Cóż, jeśli powiedział to ''pół żartem, pół serio'', to nie ma z czego robić afery.
Gorzej, jeśli mówił poważnie i faktycznie tak myśli, i żałuje, że nie udało mu się z ex.

Powinniście o tym porozmawiać.


Myślę że powiedział to bardziej poważnie niż żartem.

13

Odp: czy wyolbrzymiam?

Cóż, powinnaś mu o tym powiedzieć, skoro Cię to gryzie.
Ale nie w formie zarzutu, czy pretensji.

Może coś takiego: ''zabolało mnie to, co powiedziałeś, ponieważ(...). Chciałabym, byś więcej tego nie robił. ''.
Być może on wcale nie zdaje sobie sprawy z tego, że jego komentarz był niewłaściwy.

Warto ROZMAWIAĆ.

14

Odp: czy wyolbrzymiam?
zoe1987 napisał/a:

Myślę że powiedział to bardziej poważnie niż żartem.

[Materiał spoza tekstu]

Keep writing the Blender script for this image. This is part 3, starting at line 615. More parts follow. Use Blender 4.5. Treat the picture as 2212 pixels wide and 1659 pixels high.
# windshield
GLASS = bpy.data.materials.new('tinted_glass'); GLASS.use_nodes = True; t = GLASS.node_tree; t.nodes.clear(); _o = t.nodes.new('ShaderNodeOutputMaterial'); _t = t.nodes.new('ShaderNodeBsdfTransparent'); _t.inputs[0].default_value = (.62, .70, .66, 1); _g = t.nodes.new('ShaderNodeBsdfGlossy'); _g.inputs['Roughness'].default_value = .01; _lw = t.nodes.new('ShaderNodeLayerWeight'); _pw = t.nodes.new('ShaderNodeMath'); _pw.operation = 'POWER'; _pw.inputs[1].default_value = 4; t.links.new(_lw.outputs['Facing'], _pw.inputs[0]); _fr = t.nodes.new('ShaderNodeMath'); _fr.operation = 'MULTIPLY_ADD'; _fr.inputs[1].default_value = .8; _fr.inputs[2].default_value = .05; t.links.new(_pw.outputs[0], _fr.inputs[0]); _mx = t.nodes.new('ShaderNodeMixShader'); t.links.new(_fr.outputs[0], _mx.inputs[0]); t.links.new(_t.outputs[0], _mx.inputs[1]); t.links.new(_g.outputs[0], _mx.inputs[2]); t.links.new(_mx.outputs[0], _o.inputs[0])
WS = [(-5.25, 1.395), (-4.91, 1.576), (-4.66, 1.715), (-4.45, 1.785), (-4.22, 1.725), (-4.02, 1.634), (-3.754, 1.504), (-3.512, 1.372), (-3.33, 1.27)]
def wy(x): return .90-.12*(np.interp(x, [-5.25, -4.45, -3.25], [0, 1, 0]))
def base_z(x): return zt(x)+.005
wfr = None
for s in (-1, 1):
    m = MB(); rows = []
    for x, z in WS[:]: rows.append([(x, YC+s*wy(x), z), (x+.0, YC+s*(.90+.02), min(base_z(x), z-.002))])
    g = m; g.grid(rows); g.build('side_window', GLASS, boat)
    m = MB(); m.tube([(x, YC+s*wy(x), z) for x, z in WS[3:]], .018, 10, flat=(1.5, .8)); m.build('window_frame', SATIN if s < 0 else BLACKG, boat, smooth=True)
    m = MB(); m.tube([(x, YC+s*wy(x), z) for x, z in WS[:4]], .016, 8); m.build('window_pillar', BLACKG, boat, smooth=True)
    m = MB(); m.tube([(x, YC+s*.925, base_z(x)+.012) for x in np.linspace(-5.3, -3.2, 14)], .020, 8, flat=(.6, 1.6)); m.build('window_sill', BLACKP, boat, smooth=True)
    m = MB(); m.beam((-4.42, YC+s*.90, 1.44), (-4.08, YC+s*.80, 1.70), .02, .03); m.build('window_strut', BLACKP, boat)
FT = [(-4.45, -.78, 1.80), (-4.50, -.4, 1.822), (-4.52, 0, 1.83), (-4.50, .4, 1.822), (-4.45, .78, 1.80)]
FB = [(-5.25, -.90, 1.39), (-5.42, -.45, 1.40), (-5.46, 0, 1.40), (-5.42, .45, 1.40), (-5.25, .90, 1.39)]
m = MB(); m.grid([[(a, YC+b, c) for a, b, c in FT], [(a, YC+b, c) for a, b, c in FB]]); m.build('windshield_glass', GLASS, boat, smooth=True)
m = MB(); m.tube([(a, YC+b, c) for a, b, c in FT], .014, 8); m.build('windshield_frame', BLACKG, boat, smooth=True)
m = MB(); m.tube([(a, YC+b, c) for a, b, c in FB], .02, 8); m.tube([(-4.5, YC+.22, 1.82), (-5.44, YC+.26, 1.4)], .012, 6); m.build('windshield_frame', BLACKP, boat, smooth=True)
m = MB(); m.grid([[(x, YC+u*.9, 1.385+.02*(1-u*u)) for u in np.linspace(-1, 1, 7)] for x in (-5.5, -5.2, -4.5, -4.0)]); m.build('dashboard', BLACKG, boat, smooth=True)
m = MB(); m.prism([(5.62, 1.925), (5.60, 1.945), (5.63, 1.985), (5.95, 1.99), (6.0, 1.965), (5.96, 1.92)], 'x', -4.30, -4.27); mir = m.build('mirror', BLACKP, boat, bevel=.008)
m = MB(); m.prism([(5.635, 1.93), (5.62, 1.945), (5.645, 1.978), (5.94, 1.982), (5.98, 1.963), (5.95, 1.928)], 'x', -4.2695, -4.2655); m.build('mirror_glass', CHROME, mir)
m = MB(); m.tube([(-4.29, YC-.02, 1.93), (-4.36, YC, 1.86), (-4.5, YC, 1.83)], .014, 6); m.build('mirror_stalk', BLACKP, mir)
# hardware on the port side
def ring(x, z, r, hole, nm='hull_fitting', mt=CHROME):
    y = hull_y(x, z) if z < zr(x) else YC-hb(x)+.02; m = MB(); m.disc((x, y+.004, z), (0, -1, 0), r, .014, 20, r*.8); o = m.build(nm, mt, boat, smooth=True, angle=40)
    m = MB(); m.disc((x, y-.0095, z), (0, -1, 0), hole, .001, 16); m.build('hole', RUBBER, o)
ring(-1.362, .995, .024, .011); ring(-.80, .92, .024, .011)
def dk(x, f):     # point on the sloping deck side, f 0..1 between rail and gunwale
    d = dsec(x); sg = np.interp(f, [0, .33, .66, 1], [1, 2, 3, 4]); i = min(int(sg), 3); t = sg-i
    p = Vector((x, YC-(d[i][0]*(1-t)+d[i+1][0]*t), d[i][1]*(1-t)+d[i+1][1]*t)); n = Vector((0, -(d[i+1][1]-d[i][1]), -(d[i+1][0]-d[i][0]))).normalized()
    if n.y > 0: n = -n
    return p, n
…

Wprawdzie nie byłam świadkiem zdarzenia i tonu jego wypowiedzi nie słyszałam ale... również sądzę, że powiedział głośno co faktycznie pomyślał. Jako, że już trochę lat na tym świecie żyję, a i grono kolegów mam całkiem spore, to zauważyłam w temacie męskich "miłości" pewną prawidłowość. Otóż dziwnym trafem wink tą największą, najpiękniejszą i najważniejszą miłością ich życia, zawsze okazuje się być, ta kobieta, która kiedyś ich porzuciła... wink Myślę, że osoby porzucone ( ale mężczyźni jakby bardziej wink ) dość często mają skłonność do idealizowania swoich "dramatycznie" utraconych partnerów...

15

Odp: czy wyolbrzymiam?
Volver napisał/a:

Myślę, że osoby porzucone ( ale mężczyźni jakby bardziej wink ) dość często mają skłonność do idealizowania swoich "dramatycznie" utraconych partnerów...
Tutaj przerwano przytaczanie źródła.